Andou o Beethoven a escrever música para isto 

Fui assistir ao concerto do José Cura e da Sinfónica Portuguesa e acabei de chegar a casa.
Devo dizer que sofri com a nona de Beethoven, sofri como nunca tinha sofrido num concerto desde a Noite Transfigurada e o 2º Acto do Tristan na Culturgest. Uma vergonha, nunca pensei que uma obra pudesse sair tão vilipendiada, tão destruída, quer pela "direcção" de José Cura, quer pela orquestra sinfónica portuguesa, quer pelo coro, quer pelos solistas. Não escapou um, de alto a baixo.
Raramente fico sem palavras quando se trata de dizer mal, neste caso até tenho medo de começar a escrever, estou verdadeiramente sem palavras para comentar tamanho atentado à música, ao profissionalismo e tanta falta de respeito pelo público (que paga), pela música e, mesmo, pela memória de um grande entre os grandes compositores.
Entre aquilo a que se ouviu e a nona de Beethoven tocada de forma profissional não existe qualquer ponto de contacto. Tenho uma lista imensa de erros técnicos e falhanços básicos clamorosos, desde afinação, coesão, entradas erradas, solos errados, passagens inteiras dadas em notas erradas, cantores a fingir que cantavam o que está escrito sem nada que ver com o texto musical, som horrível, violinos muito fracos, violoncelos desafinados nos agudos, metade da orquestra perdida da outra, um scherzo que parecia o circo Chen, desacertos rítmicos constantes, pulsação irregular, instrumentos que nem sequer se davam ao trabalho de entrar, outros que entraram nas pautas, articulação esfarrapada, sforzandi dados ao acaso e quando se podia, os sopros que deveriam ter entrado na segunda afirmação do presto que inicia a parte coral ficaram nas lonas e o coro aos berros e a cantar ao lado.
Vejamos apenas alguns exemplos no primeiro andamento (a confusão foi tal no scherzo que basta indicar como exemplo o andamento inteiro): a flauta nem sequer as notas a contratempo no final (compassos 511 e 512) conseguiu dar e continuou de forma inenarrável até ao final da obra. Os sopros deixaram de se ouvir após os compassos 480 ou porque não tocaram ou porque se deixaram abafar pelas cordas, as fusas sairam uma trapalhada pegada nos compassos 401 e seguintes com as flautas a primarem pela asneira e depois pela ausência, o som foi feíssimo sempre que os violinos passavam do lá, exemplo comp. 297 e seguintes, também nos compasso 137, 363 (e em muitíssimos outros pontos) e sempre que em sfz em passagens rápidas com agudos, exemplo nos compassos 419, 420 e seguintes que soou horrível, etc, etc, etc.
Não existe sequer uma leitura da obra para se poder começar a falar de interpretação, um puro e simples desastre completo que começa numa direcção inexistente de Cura que nem sequer sabe mexer os braços de forma independente. Não me alongo mais, faltam-me os termos e posso ir longe de mais na enumeração do top da asneira, se falei da flauta foi como exemplo, o desastre foi total: a trompa, os clarinetes a tocar nas pausas, o oboé de som manhoso e pífio, é injusto para os que não cito... Ressalvo apenas os tímpanos e percussão, quase sempre certos, e os trombones que aparecem no final, numa intervenção breve mas conseguida.
O pior dos solistas foi Duisburg, um suposto baixo, que não consegue sequer acertar no tom das notas, e que arruinou completamente todo o recitativo de entrada na parte vocal. Desastroso e anedótico, se não fosse trágico, o que cantou pouco tem a ver com o que Beethoven escreveu, um cantor a cantar assim chumbaria no conservatório...
Os outros ainda tentaram mas não conseguiram.

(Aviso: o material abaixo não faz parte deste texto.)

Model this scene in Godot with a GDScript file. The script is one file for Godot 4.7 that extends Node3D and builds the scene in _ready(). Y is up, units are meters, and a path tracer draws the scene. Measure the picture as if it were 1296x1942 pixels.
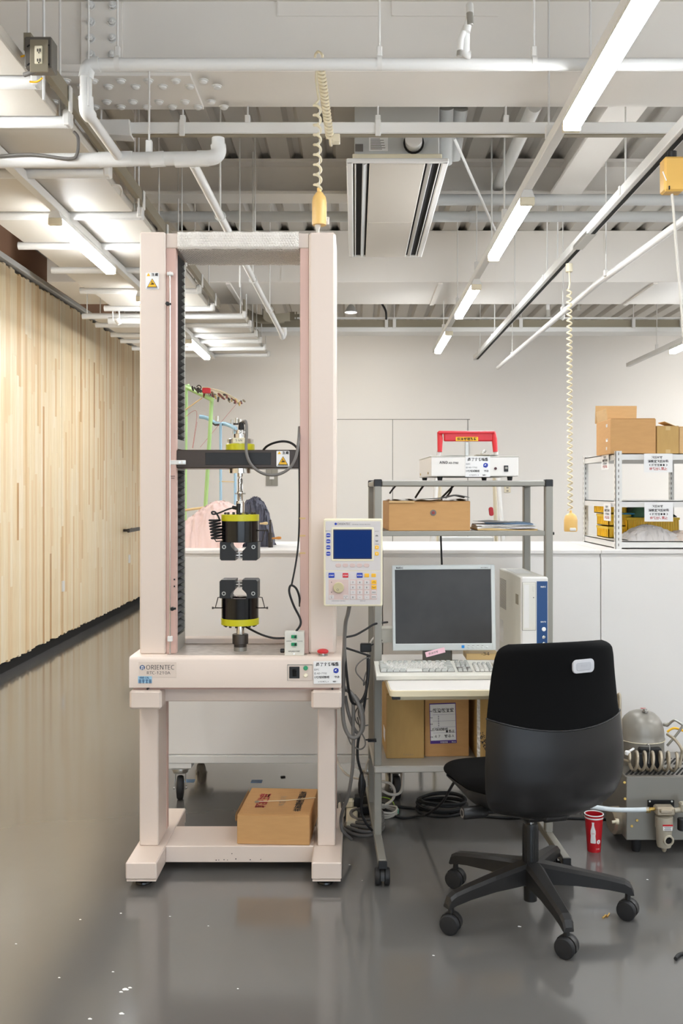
extends Node3D
# A materials-testing machine, a computer trolley and an office chair in a white workshop.
# World: the camera stands at (0, EYE, 0) and looks along -z; y is up; metres.
const FOCAL := 1888.0
const EYE := 1.45
const VX := 674.0
const VY := 932.0
var M := {}
var taken := {}
var rng := RandomNumberGenerator.new()
var sans: SystemFont
var bold: SystemFont

# ---------------------------------------------------------------- geometry
class Geo:
	var v := PackedVector3Array()
	var n := PackedVector3Array()
	var uv := PackedVector2Array()
	var cl := PackedColorArray()
	var xf := Transform3D()
	var tint := Color.WHITE
	func at(t: Transform3D):
		xf = t
		return self
	func tri(a: Vector3, b: Vector3, c: Vector3, na: Vector3, nb: Vector3, nc: Vector3, ua := Vector2.ZERO, ub := Vector2.ZERO, uc := Vector2.ZERO):
		var A := xf * a
		var B := xf * b
		var C := xf * c
		var q := xf.basis
		var NA := (q * na).normalized()
		var NB := (q * nb).normalized()
		var NC := (q * nc).normalized()
		if (B - A).cross(C - A).dot(NA + NB + NC) > 0.0:
			v.append_array([A, C, B])
			n.append_array([NA, NC, NB])
			uv.append_array([ua, uc, ub])
		else:
			v.append_array([A, B, C])
			n.append_array([NA, NB, NC])
			uv.append_array([ua, ub, uc])
		cl.append_array([tint, tint, tint])
	func quad(a: Vector3, b: Vector3, c: Vector3, d: Vector3, nn: Vector3, ua := Vector2(0, 1), ub := Vector2(1, 1), uc := Vector2(1, 0), ud := Vector2(0, 0)):
		tri(a, b, c, nn, nn, nn, ua, ub, uc)
		tri(a, c, d, nn, nn, nn, ua, uc, ud)
	func box(c: Vector3, s: Vector3, b := 0.0):
		var h := s / 2.0
		b = minf(b, minf(h.x, minf(h.y, h.z)) * 0.95)
		for ax in 3:
			var i := (ax + 1) % 3
			var j := (ax + 2) % 3
			for sg in [-1.0, 1.0]:
				var nn := Vector3.ZERO
				nn[ax] = sg
				var p := []
				var u := []
				for k in [[-1, -1], [1, -1], [1, 1], [-1, 1]]:
					var q := Vector3.ZERO
					q[ax] = sg * h[ax]
					q[i] = k[0] * (h[i] - b)
					q[j] = k[1] * (h[j] - b)
					p.append(c + q)
					var w := c + q
					u.append(Vector2(w.x + w.z if ax == 1 else w[0 if ax == 2 else 2], w.y if ax != 1 else w.z) if ax != 1 else Vector2(w.x, w.z))
				quad(p[0], p[1], p[2], p[3], nn, u[0], u[1], u[2], u[3])
		if b <= 0.0:
			return self
		for ax in 3:
			var i := (ax + 1) % 3
			var j := (ax + 2) % 3
			for si in [-1.0, 1.0]:
				for sj in [-1.0, 1.0]:
					var p := []
					for e in [[-1.0, 0], [1.0, 0], [1.0, 1], [-1.0, 1]]:
						var q := Vector3.ZERO
						q[ax] = e[0] * (h[ax] - b)
						q[i] = si * (h[i] - (b if e[1] == 1 else 0.0))
						q[j] = sj * (h[j] - (0.0 if e[1] == 1 else b))
						p.append(c + q)
					var nn := Vector3.ZERO
					nn[i] = si
					nn[j] = sj
					quad(p[0], p[1], p[2], p[3], nn.normalized())
		for sx in [-1.0, 1.0]:
			for sy in [-1.0, 1.0]:
				for sz in [-1.0, 1.0]:
					var nn := Vector3(sx, sy, sz).normalized()
					tri(c + Vector3(sx * h.x, sy * (h.y - b), sz * (h.z - b)), c + Vector3(sx * (h.x - b), sy * h.y, sz * (h.z - b)), c + Vector3(sx * (h.x - b), sy * (h.y - b), sz * h.z), nn, nn, nn)
		return self
	func mm(x0: float, x1: float, y0: float, y1: float, z0: float, z1: float, b := 0.0):
		return box(Vector3((x0 + x1) / 2.0, (y0 + y1) / 2.0, (z0 + z1) / 2.0), Vector3(absf(x1 - x0), absf(y1 - y0), absf(z1 - z0)), b)
	func tube(path: Array, r, sides := 8, closed := false):
		var m := path.size()
		var ts := []
		for i in m:
			var a: Vector3 = path[(i - 1 + m) % m] if closed or i > 0 else path[0]
			var b: Vector3 = path[(i + 1) % m] if closed or i < m - 1 else path[m - 1]
			ts.append((b - a).normalized())
		var up := Vector3.UP if absf(ts[0].y) < 0.9 else Vector3.RIGHT
		var side: Vector3 = up.cross(ts[0]).normalized()
		var rings := []
		for i in m:
			side = (side - ts[i] * side.dot(ts[i])).normalized()
			var o: Vector3 = ts[i].cross(side)
			var ring := []
			for k in sides:
				var an := TAU * k / sides
				ring.append(side * cos(an) + o * sin(an))
			rings.append(ring)
		var last := m if closed else m - 1
		var run := 0.0
		for i in last:
			var i2 := (i + 1) % m
			var r1: float = r[i] if r is Array else r
			var r2: float = r[i2] if r is Array else r
			var p: Vector3 = path[i]
			var q: Vector3 = path[i2]
			var run2 := run + p.distance_to(q)
			for k in sides:
				var k2 := (k + 1) % sides
				var n1: Vector3 = rings[i][k]
				var n2: Vector3 = rings[i][k2]
				var n3: Vector3 = rings[i2][k2]
				var n4: Vector3 = rings[i2][k]
				var f := float(k) / sides
				var f2 := float(k + 1) / sides
				tri(p + n1 * r1, p + n2 * r1, q + n3 * r2, n1, n2, n3, Vector2(f, run), Vector2(f2, run), Vector2(f2, run2))
				tri(p + n1 * r1, q + n3 * r2, q + n4 * r2, n1, n3, n4, Vector2(f, run), Vector2(f2, run2), Vector2(f, run2))
			run = run2
		if not closed:
			for e in [0, m - 1]:
				var p: Vector3 = path[e]
				var re: float = r[e] if r is Array else r
				var nn: Vector3 = -ts[0] if e == 0 else ts[m - 1]
				for k in sides:
					tri(p, p + rings[e][k] * re, p + rings[e][(k + 1) % sides] * re, nn, nn, nn)
		return self
	func lathe(prof: Array, segs := 24, o := Vector3.ZERO, axis := Vector3.UP):
		# profile of (radius, height), drawn from bottom to top along the axis
		var bs := Basis()
		if axis != Vector3.UP:
			var sd := axis.cross(Vector3.UP if absf(axis.y) < 0.9 else Vector3.RIGHT).normalized()
			bs = Basis(sd, axis.normalized(), sd.cross(axis.normalized()))
		var m := prof.size()
		var fl := []
		for i in m - 1:
			var d: Vector2 = prof[i + 1] - prof[i]
			fl.append(Vector2(d.y, -d.x).normalized())
		for i in m - 1:
			var na: Vector2 = fl[i]
			var nb: Vector2 = fl[i]
			if i > 0 and fl[i - 1].dot(fl[i]) > 0.75:
				na = (fl[i] + fl[i - 1]).normalized()
			if i < m - 2 and fl[i + 1].dot(fl[i]) > 0.75:
				nb = (fl[i] + fl[i + 1]).normalized()
			var A: Vector2 = prof[i]
			var B: Vector2 = prof[i + 1]
			for k in segs:
				var a1 := TAU * k / segs
				var a2 := TAU * (k + 1) / segs
				var d1 := Vector3(cos(a1), 0, sin(a1))
				var d2 := Vector3(cos(a2), 0, sin(a2))
				var y := Vector3.UP
				var pts := [d1 * A.x + y * A.y, d2 * A.x + y * A.y, d2 * B.x + y * B.y, d1 * B.x + y * B.y]
				var ns := [d1 * na.x + y * na.y, d2 * na.x + y * na.y, d2 * nb.x + y * nb.y, d1 * nb.x + y * nb.y]
				for q in 4:
					pts[q] = o + bs * pts[q]
					ns[q] = bs * ns[q]
				if B.x > 1e-6:
					tri(pts[0], pts[2], pts[3], ns[0], ns[2], ns[3], Vector2(float(k) / segs, A.y), Vector2(float(k + 1) / segs, B.y), Vector2(float(k) / segs, B.y))
				if A.x > 1e-6:
					tri(pts[0], pts[1], pts[2], ns[0], ns[1], ns[2], Vector2(float(k) / segs, A.y), Vector2(float(k + 1) / segs, A.y), Vector2(float(k + 1) / segs, B.y))
		return self
	func cyl(a: Vector3, b: Vector3, r: float, segs := 16, bev := 0.0):
		var l := a.distance_to(b)
		return lathe([Vector2(0, 0), Vector2(r - bev, 0), Vector2(r, bev), Vector2(r, l - bev), Vector2(r - bev, l), Vector2(0, l)] if bev > 0.0 else [Vector2(0, 0), Vector2(r, 0), Vector2(r, l), Vector2(0, l)], segs, a, (b - a).normalized())
	func prism(poly: PackedVector2Array, z0: float, z1: float, b := 0.0):
		# outline in xy, drawn out from z0 to z1; b bevels the z1 face
		if Geometry2D.is_polygon_clockwise(poly):
			poly = poly.duplicate()
			poly.reverse()
		var top := poly
		if b > 0.0:
			var ins := Geometry2D.offset_polygon(poly, -b)
			if ins.size() == 1 and ins[0].size() == poly.size():
				# match the start corner
				var best := 0
				for k in ins[0].size():
					if ins[0][k].distance_to(poly[0]) < ins[0][best].distance_to(poly[0]):
						best = k
				var re := PackedVector2Array()
				for k in ins[0].size():
					re.append(ins[0][(best + k) % ins[0].size()])
				if Geometry2D.is_polygon_clockwise(re) :
					re = poly
				top = re
			else:
				b = 0.0
		var m := poly.size()
		for face in [[top, z1, 1.0], [poly, z0, -1.0]]:
			var idx := Geometry2D.triangulate_polygon(face[0])
			var nn := Vector3(0, 0, face[2] * signf(z1 - z0))
			for k in range(0, idx.size(), 3):
				var p: Array = []
				for j in 3:
					p.append(face[0][idx[k + j]])
				tri(Vector3(p[0].x, p[0].y, face[1]), Vector3(p[1].x, p[1].y, face[1]), Vector3(p[2].x, p[2].y, face[1]), nn, nn, nn, p[0], p[1], p[2])
		var zs := [[z0, z1 - b * signf(z1 - z0), poly, poly, 0.0]]
		if b > 0.0:
			zs.append([z1 - b * signf(z1 - z0), z1, poly, top, 1.0])
		var fl := []
		for k in m:
			var d := poly[(k + 1) % m] - poly[k]
			fl.append(Vector2(d.y, -d.x).normalized())
		for zz in zs:
			for k in m:
				var k2 := (k + 1) % m
				var na: Vector2 = fl[k]
				var nb: Vector2 = fl[k]
				if fl[(k - 1 + m) % m].dot(fl[k]) > 0.8:
					na = (fl[(k - 1 + m) % m] + fl[k]).normalized()
				if fl[k2].dot(fl[k]) > 0.8:
					nb = (fl[k2] + fl[k]).normalized()
				var lift := Vector3(0, 0, zz[4] * signf(z1 - z0))
				var p1: Vector2 = zz[2][k]
				var p2: Vector2 = zz[2][k2]
				var p3: Vector2 = zz[3][k2]
				var p4: Vector2 = zz[3][k]
				var N1 := (Vector3(na.x, na.y, 0) + lift).normalized()
				var N2 := (Vector3(nb.x, nb.y, 0) + lift).normalized()
				var a := Vector3(p1.x, p1.y, zz[0])
				var bb := Vector3(p2.x, p2.y, zz[0])
				var c := Vector3(p3.x, p3.y, zz[1])
				var d := Vector3(p4.x, p4.y, zz[1])
				tri(a, bb, c, N1, N2, N2, Vector2(p1.x + p1.y, zz[0]), Vector2(p2.x + p2.y, zz[0]), Vector2(p3.x + p3.y, zz[1]))
				tri(a, c, d, N1, N2, N1, Vector2(p1.x + p1.y, zz[0]), Vector2(p3.x + p3.y, zz[1]), Vector2(p4.x + p4.y, zz[1]))
		return self
	func surf(nu: int, nv: int, f: Callable, flip := false):
		var p := []
		for j in nv + 1:
			for i in nu + 1:
				p.append(f.call(float(i) / nu, float(j) / nv))
		var nm := []
		for j in nv + 1:
			for i in nu + 1:
				var a: Vector3 = p[j * (nu + 1) + mini(i + 1, nu)] - p[j * (nu + 1) + maxi(i - 1, 0)]
				var b: Vector3 = p[mini(j + 1, nv) * (nu + 1) + i] - p[maxi(j - 1, 0) * (nu + 1) + i]
				var c := a.cross(b)
				if c.length() < 1e-12:
					c = Vector3.UP
				nm.append(c.normalized() * (-1.0 if flip else 1.0))
		for j in nv:
			for i in nu:
				var a := j * (nu + 1) + i
				var b := a + 1
				var c := a + nu + 2
				var d := a + nu + 1
				var ua := Vector2(float(i) / nu, float(j) / nv)
				var uc := Vector2(float(i + 1) / nu, float(j + 1) / nv)
				tri(p[a], p[b], p[c], nm[a], nm[b], nm[c], ua, Vector2(uc.x, ua.y), uc)
				tri(p[a], p[c], p[d], nm[a], nm[c], nm[d], ua, uc, Vector2(ua.x, uc.y))
		return self
	func mesh(inv: Transform3D) -> ArrayMesh:
		var vv := PackedVector3Array()
		var nn := PackedVector3Array()
		vv.resize(v.size())
		nn.resize(v.size())
		for i in v.size():
			vv[i] = inv * v[i]
			nn[i] = inv.basis * n[i]
		var a := []
		a.resize(Mesh.ARRAY_MAX)
		a[Mesh.ARRAY_VERTEX] = vv
		a[Mesh.ARRAY_NORMAL] = nn
		a[Mesh.ARRAY_TEX_UV] = uv
		a[Mesh.ARRAY_COLOR] = cl
		var me := ArrayMesh.new()
		me.add_surface_from_arrays(Mesh.PRIMITIVE_TRIANGLES, a)
		return me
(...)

Tenho também vergonha por este público que ficou a aplaudir e até a gritar alguns bravos quando não haveria melhor ocasião para patear e apupar. Eu não o fiz porque tive os bilhetes de graça e é considerado de mau tom apupar quem nos oferece os bilhetes, embora não seja considerado de mau tom aplaudir. Garanto que se tivesse pago bilhete teria apupado e batido com os pés e, embora seja contra a prática da balística com tomate extra maduro, acho que os adeptos deste legume tão saudável bem poderiam hoje ter feito juz à pontaria.

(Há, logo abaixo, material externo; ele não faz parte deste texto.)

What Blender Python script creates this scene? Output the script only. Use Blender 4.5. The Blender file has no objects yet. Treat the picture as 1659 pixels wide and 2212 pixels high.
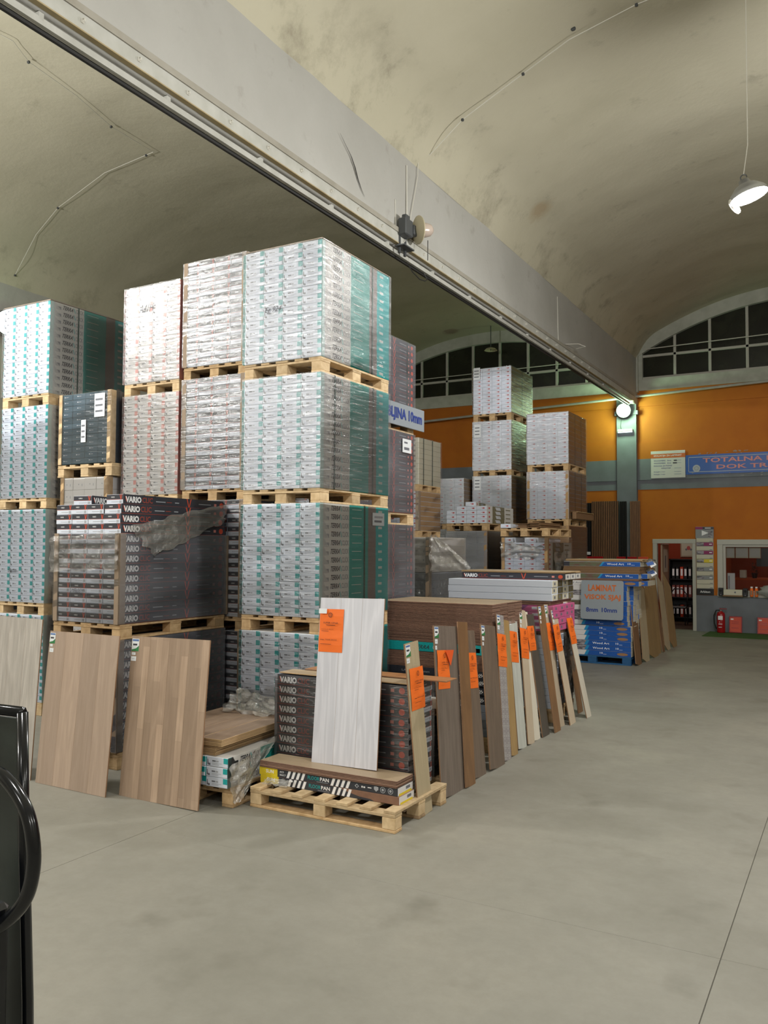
import bpy, math, random
from mathutils import Vector, Matrix, noise
random.seed(7)
C = bpy.context.scene.collection
SC = bpy.context.scene
R = random.uniform
def lin(c):
    if isinstance(c, str): c = [int(c[i:i+2], 16)/255 for i in (0, 2, 4)]
    return [(x/12.92 if x <= .04045 else ((x+.055)/1.055)**2.4) for x in c]

# ---------------------------------------------------------------- camera
F_PX, YAW, PITCH, ROLL, CAMZ = 1819.25, .5115, .0432, .0053, 1.8868
cd = bpy.data.cameras.new('camera'); cam = bpy.data.objects.new('camera', cd); C.objects.link(cam); SC.camera = cam
cd.sensor_fit = 'VERTICAL'; cd.sensor_height = 36; cd.lens = 36*F_PX/2212; cd.clip_end = 200; cd.clip_start = .05
_f = Vector((-math.sin(YAW)*math.cos(PITCH), math.cos(YAW)*math.cos(PITCH), math.sin(PITCH)))
_r = Vector((math.cos(YAW), math.sin(YAW), 0)); _u = _r.cross(_f)
_r2 = _r*math.cos(ROLL)+_u*math.sin(ROLL); _u2 = _u*math.cos(ROLL)-_r*math.sin(ROLL)
_m = Matrix((_r2, _u2, -_f)).transposed().to_4x4(); _m.translation = (0, 0, CAMZ); cam.matrix_world = _m

# ---------------------------------------------------------------- world, exposure
w = bpy.data.worlds.new('night'); SC.world = w; w.use_nodes = True
w.node_tree.nodes['Background'].inputs[0].default_value = (.012, .014, .02, 1)
w.node_tree.nodes['Background'].inputs[1].default_value = 1
SC.view_settings.view_transform = 'Standard'; SC.view_settings.look = 'None'
SC.view_settings.gamma = 1; SC.view_settings.use_curve_mapping = False
SC.view_settings.exposure = EXPO = -0.2
LAMP_W, LAMP_W_LEFT = 350, 600          # watts of one high-bay lamp (the left vault has the stronger ones)
LAMPS_MID = [9.0, 4.6, .2, -4.2]; LAMPS_LEFT = [3.8, -.4, -4.6]; LAMPS_RIGHT = [8.0, 1.0, -5.0]

# ---------------------------------------------------------------- materials
MT = {}
def nmat(name, rgb, rough=.6, metal=0, spec=.5):
    m = bpy.data.materials.new(name); m.use_nodes = True; MT[name] = m
    b = m.node_tree.nodes['Principled BSDF']
    b.inputs['Base Color'].default_value = (*lin(rgb), 1); b.inputs['Roughness'].default_value = rough
    b.inputs['Metallic'].default_value = metal; b.inputs['Specular IOR Level'].default_value = spec
    return m
def N(m, t, **k):
    n = m.node_tree.nodes.new(t)
    for a, v in k.items():
        if a in n.inputs: n.inputs[a].default_value = v
        else: setattr(n, a, v)
    return n
def LK(m, a, b): m.node_tree.links.new(a, b)
def coords(m, scale=(1, 1, 1), rnd=True, kind='Object'):
    tc = N(m, 'ShaderNodeTexCoord'); mp = N(m, 'ShaderNodeMapping'); mp.inputs['Scale'].default_value = scale
    LK(m, tc.outputs[kind], mp.inputs['Vector'])
    if rnd:
        oi = N(m, 'ShaderNodeObjectInfo'); mu = N(m, 'ShaderNodeMath', operation='MULTIPLY'); mu.inputs[1].default_value = 37.
        LK(m, oi.outputs['Random'], mu.inputs[0]); cb = N(m, 'ShaderNodeCombineXYZ')
        for i in range(3): LK(m, mu.outputs[0], cb.inputs[i])
        LK(m, cb.outputs[0], mp.inputs['Location'])
    return mp.outputs[0]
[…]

Apelo 1: sr. Hermenêutica estava na assistência, sei que sabe e aprecia música, espero que tome providências para mudar isto. O S. Carlos está a entrar numa espiral de decadência acelerada, e eu sei que o sr. Hermenêutica sabe desse facto, porque até percebe do assunto e ouviu muito boas orquestras na antiga RDA. Não deve ser isto que quer.

Apelo 2: O sr. Cura se quer fazer experiências de direcção de orquestra que as faça com o seu dinheiro e não contribua ainda mais para o descrédito da sinfónica que ostenta o bom nome de Portugal e é paga com o dinheiro dos contribuintes.

Acho que devo escrever isto também em inglês para aparecer nos motores de busca sobre o Cura, o que se passou hoje foi demasiado escandaloso...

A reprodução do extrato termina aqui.